* [Data block]
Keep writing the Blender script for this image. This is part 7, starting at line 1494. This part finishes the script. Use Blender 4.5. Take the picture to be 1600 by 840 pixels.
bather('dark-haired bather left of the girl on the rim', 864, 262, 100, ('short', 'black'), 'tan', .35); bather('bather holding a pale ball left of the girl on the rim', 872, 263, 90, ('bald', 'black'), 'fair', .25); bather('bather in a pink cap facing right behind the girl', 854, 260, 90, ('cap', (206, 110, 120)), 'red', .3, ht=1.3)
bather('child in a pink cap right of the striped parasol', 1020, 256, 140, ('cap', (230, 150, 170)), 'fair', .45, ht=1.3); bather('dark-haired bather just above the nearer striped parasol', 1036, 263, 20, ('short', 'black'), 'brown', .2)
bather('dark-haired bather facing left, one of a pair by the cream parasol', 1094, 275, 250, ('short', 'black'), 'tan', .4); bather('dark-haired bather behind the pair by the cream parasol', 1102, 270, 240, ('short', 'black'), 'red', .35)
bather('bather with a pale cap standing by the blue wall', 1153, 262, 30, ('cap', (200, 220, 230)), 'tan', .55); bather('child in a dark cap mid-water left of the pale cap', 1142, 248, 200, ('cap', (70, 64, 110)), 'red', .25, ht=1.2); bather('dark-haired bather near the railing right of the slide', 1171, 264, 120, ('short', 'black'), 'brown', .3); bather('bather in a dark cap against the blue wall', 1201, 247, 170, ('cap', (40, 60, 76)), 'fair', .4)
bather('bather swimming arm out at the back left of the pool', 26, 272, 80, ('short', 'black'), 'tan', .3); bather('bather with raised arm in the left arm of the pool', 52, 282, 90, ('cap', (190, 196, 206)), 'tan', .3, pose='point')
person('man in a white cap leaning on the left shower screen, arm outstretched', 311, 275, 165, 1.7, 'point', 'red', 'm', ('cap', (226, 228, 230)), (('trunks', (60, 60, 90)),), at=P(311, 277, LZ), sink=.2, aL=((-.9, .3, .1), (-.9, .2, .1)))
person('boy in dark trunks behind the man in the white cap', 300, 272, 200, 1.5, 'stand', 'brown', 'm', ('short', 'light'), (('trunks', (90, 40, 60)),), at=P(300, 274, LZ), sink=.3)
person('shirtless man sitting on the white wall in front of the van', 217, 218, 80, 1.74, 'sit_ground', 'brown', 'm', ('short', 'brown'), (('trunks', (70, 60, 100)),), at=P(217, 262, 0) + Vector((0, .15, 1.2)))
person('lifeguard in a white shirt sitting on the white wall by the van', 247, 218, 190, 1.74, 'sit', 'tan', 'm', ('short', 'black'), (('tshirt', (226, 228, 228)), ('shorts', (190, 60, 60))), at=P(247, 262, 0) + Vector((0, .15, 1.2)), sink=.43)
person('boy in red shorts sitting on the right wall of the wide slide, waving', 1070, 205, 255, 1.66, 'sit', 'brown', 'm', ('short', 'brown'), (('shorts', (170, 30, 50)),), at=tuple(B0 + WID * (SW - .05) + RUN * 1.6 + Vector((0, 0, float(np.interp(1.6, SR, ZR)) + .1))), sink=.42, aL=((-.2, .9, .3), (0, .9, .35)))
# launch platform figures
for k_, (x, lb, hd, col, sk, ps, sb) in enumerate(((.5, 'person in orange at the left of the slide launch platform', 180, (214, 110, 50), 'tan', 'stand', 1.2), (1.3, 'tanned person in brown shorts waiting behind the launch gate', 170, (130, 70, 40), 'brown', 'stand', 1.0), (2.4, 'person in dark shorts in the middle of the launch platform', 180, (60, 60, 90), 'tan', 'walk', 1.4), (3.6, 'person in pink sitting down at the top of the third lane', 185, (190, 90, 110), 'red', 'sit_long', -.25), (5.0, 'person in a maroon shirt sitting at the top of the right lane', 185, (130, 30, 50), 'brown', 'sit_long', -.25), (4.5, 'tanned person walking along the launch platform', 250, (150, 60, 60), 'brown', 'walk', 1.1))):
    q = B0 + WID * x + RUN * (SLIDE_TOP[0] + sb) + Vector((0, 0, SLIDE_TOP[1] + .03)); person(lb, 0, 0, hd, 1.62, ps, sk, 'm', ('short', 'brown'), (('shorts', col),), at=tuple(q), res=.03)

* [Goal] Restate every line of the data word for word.

* [Reply]
Keep writing the Blender script for this image. This is part 7, starting at line 1494. This part finishes the script. Use Blender 4.5. Take the picture to be 1600 by 840 pixels.
bather('dark-haired bather left of the girl on the rim', 864, 262, 100, ('short', 'black'), 'tan', .35); bather('bather holding a pale ball left of the girl on the rim', 872, 263, 90, ('bald', 'black'), 'fair', .25); bather('bather in a pink cap facing right behind the girl', 854, 260, 90, ('cap', (206, 110, 120)), 'red', .3, ht=1.3)
bather('child in a pink cap right of the striped parasol', 1020, 256, 140, ('cap', (230, 150, 170)), 'fair', .45, ht=1.3); bather('dark-haired bather just above the nearer striped parasol', 1036, 263, 20, ('short', 'black'), 'brown', .2)
bather('dark-haired bather facing left, one of a pair by the cream parasol', 1094, 275, 250, ('short', 'black'), 'tan', .4); bather('dark-haired bather behind the pair by the cream parasol', 1102, 270, 240, ('short', 'black'), 'red', .35)
bather('bather with a pale cap standing by the blue wall', 1153, 262, 30, ('cap', (200, 220, 230)), 'tan', .55); bather('child in a dark cap mid-water left of the pale cap', 1142, 248, 200, ('cap', (70, 64, 110)), 'red', .25, ht=1.2); bather('dark-haired bather near the railing right of the slide', 1171, 264, 120, ('short', 'black'), 'brown', .3); bather('bather in a dark cap against the blue wall', 1201, 247, 170, ('cap', (40, 60, 76)), 'fair', .4)
bather('bather swimming arm out at the back left of the pool', 26, 272, 80, ('short', 'black'), 'tan', .3); bather('bather with raised arm in the left arm of the pool', 52, 282, 90, ('cap', (190, 196, 206)), 'tan', .3, pose='point')
person('man in a white cap leaning on the left shower screen, arm outstretched', 311, 275, 165, 1.7, 'point', 'red', 'm', ('cap', (226, 228, 230)), (('trunks', (60, 60, 90)),), at=P(311, 277, LZ), sink=.2, aL=((-.9, .3, .1), (-.9, .2, .1)))
person('boy in dark trunks behind the man in the white cap', 300, 272, 200, 1.5, 'stand', 'brown', 'm', ('short', 'light'), (('trunks', (90, 40, 60)),), at=P(300, 274, LZ), sink=.3)
person('shirtless man sitting on the white wall in front of the van', 217, 218, 80, 1.74, 'sit_ground', 'brown', 'm', ('short', 'brown'), (('trunks', (70, 60, 100)),), at=P(217, 262, 0) + Vector((0, .15, 1.2)))
person('lifeguard in a white shirt sitting on the white wall by the van', 247, 218, 190, 1.74, 'sit', 'tan', 'm', ('short', 'black'), (('tshirt', (226, 228, 228)), ('shorts', (190, 60, 60))), at=P(247, 262, 0) + Vector((0, .15, 1.2)), sink=.43)
person('boy in red shorts sitting on the right wall of the wide slide, waving', 1070, 205, 255, 1.66, 'sit', 'brown', 'm', ('short', 'brown'), (('shorts', (170, 30, 50)),), at=tuple(B0 + WID * (SW - .05) + RUN * 1.6 + Vector((0, 0, float(np.interp(1.6, SR, ZR)) + .1))), sink=.42, aL=((-.2, .9, .3), (0, .9, .35)))
# launch platform figures
for k_, (x, lb, hd, col, sk, ps, sb) in enumerate(((.5, 'person in orange at the left of the slide launch platform', 180, (214, 110, 50), 'tan', 'stand', 1.2), (1.3, 'tanned person in brown shorts waiting behind the launch gate', 170, (130, 70, 40), 'brown', 'stand', 1.0), (2.4, 'person in dark shorts in the middle of the launch platform', 180, (60, 60, 90), 'tan', 'walk', 1.4), (3.6, 'person in pink sitting down at the top of the third lane', 185, (190, 90, 110), 'red', 'sit_long', -.25), (5.0, 'person in a maroon shirt sitting at the top of the right lane', 185, (130, 30, 50), 'brown', 'sit_long', -.25), (4.5, 'tanned person walking along the launch platform', 250, (150, 60, 60), 'brown', 'walk', 1.1))):
    q = B0 + WID * x + RUN * (SLIDE_TOP[0] + sb) + Vector((0, 0, SLIDE_TOP[1] + .03)); person(lb, 0, 0, hd, 1.62, ps, sk, 'm', ('short', 'brown'), (('shorts', col),), at=tuple(q), res=.03)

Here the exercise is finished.